Já na década de 1970, eu ia aos candomblés do Recife, por curiosidade e porque gostava dos toques e do ambiente religioso. Tinha vários pacientes e amigos de trabalho que frequentavam os terreiros, até acompanhei a pesquisa de dois antropólogos. Tornei-me assíduo ao candomblé e observei o número cada vez menor de praticantes da religião, enquanto cresciam os cultos evangélicos. Nos hospitais, onde identificava filhos e filhas de santo, eles se tornavam raros, ou porque trocavam de culto ou porque tinham medo e vergonha de confessar que eram xangozeiros, como os designavam com preconceito. Passei a escrever minhas observações. A crônica “Sob camadas de esquecimento” relata uma ocorrência de enfermaria, a história da mulher negra, idosa, filha de Nanã Buruku, que pressente a morte próxima e canta um ponto, apelando à orixá que venha buscá-la. Eu escuto e reconheço. Chego perto, finjo não saber de nada, peço que me revele que canção dolorosa é aquela. Ela insiste tratar-se de um hino evangélico. Percebo o medo e a vergonha. Volto a essa história no romance Dora sem véu, tanto me impressionou.

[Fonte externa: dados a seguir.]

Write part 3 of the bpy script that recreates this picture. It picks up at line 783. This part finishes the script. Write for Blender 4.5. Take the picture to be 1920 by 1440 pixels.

O mesmo fenômeno aconteceu nas brincadeiras populares, caboclinho, maracatu de baque solto e virado, la ursa, boi, uma deserção alarmante. Perguntava por um brincante e respondiam que não brincava mais, entrara para a “lei de crente”. Temi pelo nosso futuro. Até que uma geração mais nova reagiu, assumiu-se como negro e afrodescendente, sentiu orgulho da cultura ancestral e já é visível o resultado aqui em Pernambuco e em todo o Brasil. Os brincantes crescem em número, mas os evangélicos crescem mais, em escala geométrica. Preocupa-me a interpretação que fazem da Bíblia, um caminho que não se abre a novas experiências, nem na literatura, nem no cinema, nem na música. Me pergunto se o gospel e os hinos por eles entoados irão alcançar a expressão da música negra americana. O processo de evangelização foi diferente nos dois países, ainda não é possível avaliar o que os evangélicos brasileiros almejam, além da ascensão social.

Só existe um livro para eles: a Bíblia. Assemelha-se à ortodoxia judaica com a Torá, e ao islamismo com o Alcorão. Pregando em todos os lugares, sem nunca cansarem, os evangélicos demonizaram a cultura brasileira com a tirania do pecado, a ameaça do Inimigo e do fogo da Geena. Os mais atacados por eles são os candomblés, de maioria negra, afrodescendentes que não escondem sua origem, não se disfarçam em brancos. Os templos evangélicos também são frequentados por fieis de ascendência negra, mas que negam a cultura de matriz africana e a demonizam.

Porém, o que me preocupa mais é a escalada dos evangélicos na política, a ponto de constituírem blocos na câmara federal, em assembleias estaduais e câmaras municipais. Há bons políticos e pastores entre eles, mas a maioria se alinha com discursos homofóbicos, conservadores, a favor da censura de livros e repressão militar, tendendo à direita extrema.

Nesse cenário, a literatura sofre e se fragiliza. Temos uma população de analfabetos funcionais, que não leem, e uma população crescente de leitores que reconhecem um único livro, recusa o legado da poesia, do romance, de contos, novelas e peças teatrais. A Bíblia é lida como verdade absoluta, dogma, Palavra de Deus, e não como um livro de narrativas, escrito por diversos autores, conforme sempre imaginei e defende o professor Robert Alter, no seu livro A arte da narrativa bíblica.

Torna-se difícil ou quase impossível chegar aos potenciais leitores, cerca de um terço da população do Brasil, tentando conquistá-los para a literatura e as artes em geral. Nesse ano e meio de governo “evangélico” conservador, houve investidas para desmontar o que foi construído na educação e na cultura, censura e obscurantismo semelhantes aos dos regimes totalitários da Alemanha nazista, Rússia comunista, China maoísta e países islâmicos radicais.